L’Etat condamné à la réparation des préjudices du fait de la mort du détenu Yvan Colonna
L’Etat a été condamné à indemniser l’épouse d’Yvan COLONNA et ses ayants droits de la somme de 75 000 euros réparant les préjudices subis du fait d’une agression ayant entraîné sa mort au sein d’un centre pénitentiaire (TA Marseille, 18 février 2025, n°2202926 ).
Cette décision met en application le régime spécial de responsabilité de l’Etat du fait des violences commises au sein d’un établissement pénitentiaire entre personnes détenues.
Les faits et la procédure de l’affaire
Yvan COLONNA était un détenu incarcéré dans une maison d’arrêt centrale qui a été victime d’une agression par un codétenu le 2 mars 2022. Il est décédé quelques jours plus tard des suites des blessures subies.
Franck ELONG ABE qui purgeait plusieurs peines dont une pour "association de malfaiteurs terroriste a agressé Yvan COLONNA alors qu’il était en train d’effectuer un exercice sportif au sol. L’agresseur a sauté sur lui à pieds joints, puis lui a écrasé le cou avec ses mains et lui a recouvert la tête avec plusieurs sachets en plastique afin de l’étouffer.
Ses ayants droit ont saisi le tribunal administratif de Marseille d’un recours indemnitaire afin d’engager la responsabilité de l’Etat.

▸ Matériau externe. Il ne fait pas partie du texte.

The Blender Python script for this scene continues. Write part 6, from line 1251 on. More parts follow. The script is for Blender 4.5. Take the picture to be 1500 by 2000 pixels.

Le tribunal administratif de Marseille a condamné l’Etat à verser aux ayants droits de la victime, soit à son épouse et à ses deux enfants, une somme totale de 75 000 euros en réparation des souffrances physiques et morales endurées.
Le raisonnement du juge administratif pour donner droit à réparation aux ayants droits, se base sur le fondement d’un régime de responsabilité spécial réservé aux préjudices causés par l’agression au sein d’un établissement pénitentiaire entre personnes détenues.
Le régime spécial de la responsabilité de l’Etat du fait des violences commises au sein d’un établissement pénitentiaire entre personnes détenues
En droit, un régime de responsabilité pour faute simple a été consacré par l'article 44 de la loi n° 2009-1436 du 24 novembre 2009 pénitentiaire rédigé dans ces termes :
"L'administration pénitentiaire doit assurer à chaque personne détenue une protection effective de son intégrité physique en tous lieux collectifs et individuels.
Même en l'absence de faute, l'Etat est tenu de réparer le dommage résultant du décès d'une personne détenue causé par des violences commises au sein d'un établissement pénitentiaire par une autre personne détenue."
Cet article de loi a été codifié aux articles L. 7 et L.8 du code pénitentiaire.
Ainsi, conformément à l’article L.7 du code pénitentiaire, l'administration pénitentiaire doit assurer à chaque personne détenue une protection effective de son intégrité physique en tous lieux collectifs et individuels. À défaut de respecter ce devoir, la responsabilité de l’Etat sans faute est susceptible d’être engagée sur le fondement de l’article L.8 du code pénitentiaire, dès lors que l’agression entraîne la mort d’un détenu. Le cas échéant, et en présence d’une agression d’un détenu qui n’entraîne pas son décès mais qui lui cause des préjudices, la responsabilité de l’Etat pour faute est également susceptible d’être engagée.
L’engagement de la responsabilité de l’Etat implique de rapporter la preuve d’un manquement de l’administration pénitentiaire à son devoir de surveillance et de respect de la sécurité des détenus.
La responsabilité de l’Etat dans la mort d’Yvan COLONNA
Le juge administratif a condamné l’Etat en réparation des préjudices subis par le détenu décédé, sur le fondement du régime spécial de responsabilité pour faute simple du fait des violences commises au sein d’un établissement pénitentiaire, entre personnes détenues.
En ce sens, il a retenu d’une part, les moyens tirés du manquement de l’administration pénitentiaire à son devoir de surveillance des détenus et de leur sécurité.
D’autre part, le juge administratif a aussi retenu la carence fautive de l’administration pénitentiaire qui n’a pas affecté le détenu auteur de l’agression en quartier d’évaluation de la radicalisation, en dépit du parcours pénitentiaire et du comportement inquiétant de ce dernier.
En outre, le juge administratif a reconnu le caractère direct et certain entre ces manquements fautifs de l’administration pénitentiaire et l’agression du détenu décédé.
Partant, le juge administratif a reconnu un préjudice physique du fait de la violence de l’agression telle qu’elle ressort des images de vidéosurveillance et morales du fait des conditions de la mort du détenu. Par conséquent, l’Etat est condamné à la réparation de ces préjudices et à verser aux ayants droits de la victime une somme à hauteur de 75 000 euros en réparation des souffrances physiques et morales.